[<prev] [next>] [<thread-prev] [day] [month] [year] [list]
Message-ID: <c12b6500-46a7-4e61-91db-da4ce654aae6@intel.com>
Date: Tue, 15 Jul 2025 11:02:51 -0700
From: Sohil Mehta <sohil.mehta@...el.com>
To: Dave Hansen <dave.hansen@...el.com>, Dave Hansen
<dave.hansen@...ux.intel.com>, <x86@...nel.org>
CC: Borislav Petkov <bp@...en8.de>, "H . Peter Anvin" <hpa@...or.com>, "Thomas
Gleixner" <tglx@...utronix.de>, Ingo Molnar <mingo@...hat.com>,
<linux-kernel@...r.kernel.org>
Subject: Re: [PATCH] x86/cpu: Sort the Intel microcode defines by
Family-model-stepping
On 7/14/2025 8:33 PM, Dave Hansen wrote:
> On 7/14/25 19:00, Sohil Mehta wrote:
>> Keeping the Intel microcode defines sorted by Family-model-stepping is
>> crucial to its long-term maintainability. This would prevent unnecessary
>> changes and duplicate entries whenever they are updated.
>
> I've been procrastinating putting my script that generated that file
> into the tree.
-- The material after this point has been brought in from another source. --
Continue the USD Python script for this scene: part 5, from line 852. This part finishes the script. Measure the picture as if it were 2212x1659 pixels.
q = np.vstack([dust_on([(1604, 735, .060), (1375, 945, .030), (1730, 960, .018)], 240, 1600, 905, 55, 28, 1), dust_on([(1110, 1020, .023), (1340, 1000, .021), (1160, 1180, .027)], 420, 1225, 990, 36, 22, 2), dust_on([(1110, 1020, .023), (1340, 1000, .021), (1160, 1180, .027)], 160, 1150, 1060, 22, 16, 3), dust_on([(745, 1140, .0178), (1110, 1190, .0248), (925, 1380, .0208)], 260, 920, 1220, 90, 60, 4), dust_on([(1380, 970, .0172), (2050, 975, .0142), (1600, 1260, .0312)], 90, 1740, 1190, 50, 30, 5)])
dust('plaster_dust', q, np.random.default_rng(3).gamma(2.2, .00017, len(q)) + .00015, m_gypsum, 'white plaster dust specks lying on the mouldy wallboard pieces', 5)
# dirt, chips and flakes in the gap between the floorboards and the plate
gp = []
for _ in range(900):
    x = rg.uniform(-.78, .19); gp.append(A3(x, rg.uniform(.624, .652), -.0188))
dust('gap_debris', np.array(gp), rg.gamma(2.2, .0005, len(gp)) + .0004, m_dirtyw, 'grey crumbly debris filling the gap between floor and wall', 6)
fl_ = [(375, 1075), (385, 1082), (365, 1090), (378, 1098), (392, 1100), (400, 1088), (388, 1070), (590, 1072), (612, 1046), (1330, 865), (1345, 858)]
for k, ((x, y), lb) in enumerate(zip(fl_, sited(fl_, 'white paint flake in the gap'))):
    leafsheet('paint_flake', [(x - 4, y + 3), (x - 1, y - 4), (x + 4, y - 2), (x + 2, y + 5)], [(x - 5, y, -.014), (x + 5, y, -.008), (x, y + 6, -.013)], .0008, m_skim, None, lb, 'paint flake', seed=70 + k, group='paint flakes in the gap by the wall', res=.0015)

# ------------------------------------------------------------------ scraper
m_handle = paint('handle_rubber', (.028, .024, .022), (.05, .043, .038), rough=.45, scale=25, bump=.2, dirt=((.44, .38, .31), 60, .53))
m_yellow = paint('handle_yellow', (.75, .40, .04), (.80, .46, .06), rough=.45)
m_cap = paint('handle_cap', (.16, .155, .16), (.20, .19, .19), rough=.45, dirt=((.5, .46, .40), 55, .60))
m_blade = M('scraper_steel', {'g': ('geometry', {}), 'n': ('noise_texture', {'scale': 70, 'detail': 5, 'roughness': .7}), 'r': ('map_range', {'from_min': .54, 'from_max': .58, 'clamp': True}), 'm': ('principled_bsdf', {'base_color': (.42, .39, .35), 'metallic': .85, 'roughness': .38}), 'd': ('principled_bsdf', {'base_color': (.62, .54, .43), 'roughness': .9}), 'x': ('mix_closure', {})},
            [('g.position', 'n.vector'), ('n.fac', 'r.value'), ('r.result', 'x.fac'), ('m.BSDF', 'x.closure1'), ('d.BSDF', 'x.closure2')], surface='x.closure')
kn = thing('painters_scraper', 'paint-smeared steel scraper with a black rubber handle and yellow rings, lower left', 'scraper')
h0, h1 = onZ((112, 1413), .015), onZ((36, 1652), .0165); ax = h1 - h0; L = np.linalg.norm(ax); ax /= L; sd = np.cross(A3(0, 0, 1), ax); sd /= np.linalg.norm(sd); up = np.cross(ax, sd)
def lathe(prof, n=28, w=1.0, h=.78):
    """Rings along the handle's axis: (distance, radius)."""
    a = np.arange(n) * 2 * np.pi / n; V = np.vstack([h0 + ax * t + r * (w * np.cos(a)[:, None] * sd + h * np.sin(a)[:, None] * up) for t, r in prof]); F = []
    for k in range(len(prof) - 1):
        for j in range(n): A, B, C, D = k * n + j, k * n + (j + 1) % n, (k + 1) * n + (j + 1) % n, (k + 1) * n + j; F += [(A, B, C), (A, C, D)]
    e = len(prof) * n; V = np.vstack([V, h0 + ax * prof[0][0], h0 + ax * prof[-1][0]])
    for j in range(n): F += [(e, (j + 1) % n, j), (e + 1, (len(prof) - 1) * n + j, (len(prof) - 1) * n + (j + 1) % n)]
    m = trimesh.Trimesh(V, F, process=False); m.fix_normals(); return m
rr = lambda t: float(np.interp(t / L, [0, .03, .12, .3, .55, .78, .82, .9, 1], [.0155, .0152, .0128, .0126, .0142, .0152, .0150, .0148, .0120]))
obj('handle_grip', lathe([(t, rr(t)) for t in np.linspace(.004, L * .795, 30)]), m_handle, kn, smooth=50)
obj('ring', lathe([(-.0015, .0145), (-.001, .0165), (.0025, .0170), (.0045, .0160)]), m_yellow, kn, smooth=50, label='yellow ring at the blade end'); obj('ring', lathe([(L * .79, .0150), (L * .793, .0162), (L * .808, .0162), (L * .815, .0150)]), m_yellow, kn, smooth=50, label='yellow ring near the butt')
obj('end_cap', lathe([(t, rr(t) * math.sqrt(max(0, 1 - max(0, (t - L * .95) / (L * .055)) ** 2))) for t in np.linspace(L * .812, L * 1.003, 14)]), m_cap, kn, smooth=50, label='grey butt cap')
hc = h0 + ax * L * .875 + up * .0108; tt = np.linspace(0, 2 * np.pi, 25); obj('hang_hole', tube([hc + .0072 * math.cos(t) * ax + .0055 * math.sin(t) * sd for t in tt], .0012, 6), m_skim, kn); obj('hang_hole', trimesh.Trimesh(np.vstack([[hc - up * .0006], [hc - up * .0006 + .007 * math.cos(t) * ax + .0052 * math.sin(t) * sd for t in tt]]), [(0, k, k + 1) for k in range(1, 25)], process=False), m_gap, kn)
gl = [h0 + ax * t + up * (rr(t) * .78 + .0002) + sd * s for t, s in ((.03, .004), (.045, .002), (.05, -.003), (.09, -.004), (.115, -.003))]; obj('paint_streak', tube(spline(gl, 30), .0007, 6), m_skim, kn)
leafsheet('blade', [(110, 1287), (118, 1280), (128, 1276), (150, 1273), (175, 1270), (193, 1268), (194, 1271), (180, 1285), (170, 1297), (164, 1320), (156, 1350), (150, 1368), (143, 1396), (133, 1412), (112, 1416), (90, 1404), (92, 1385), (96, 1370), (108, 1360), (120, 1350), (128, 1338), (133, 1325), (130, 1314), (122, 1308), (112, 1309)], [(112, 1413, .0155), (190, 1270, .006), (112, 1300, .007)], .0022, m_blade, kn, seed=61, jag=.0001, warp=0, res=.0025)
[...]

But we should probably just have it do the sorting and
> just update the file the next time we update the microcode versions.
>
The output was a result of exactly that. I am preparing the script to
merge it into the kernel. But when I ran the script, I couldn't
accurately reproduce what is currently there in intel-ucode-defs.h.
I added the sorting to keep it consistent in the future. But, I figured
for a particular microcode release, let's say 29f82f7429c
("microcode-20241029 Release") we should have a unique and matching
intel-ucode-defs.h.
Sure, we could start enforcing this with the next time we update the
header. However, since the file may be shared across stable kernels, it
seemed valuable to change the first version as well.
> But either way, I'm not concerned about maintainability. I just re-run
> the script and regenerate the whole file each time.
Yeah, the sorting is mainly to make it easier to review what is changing
in the file with every update.
Anyway, I'll leave the maintainability aspect of this up to you :)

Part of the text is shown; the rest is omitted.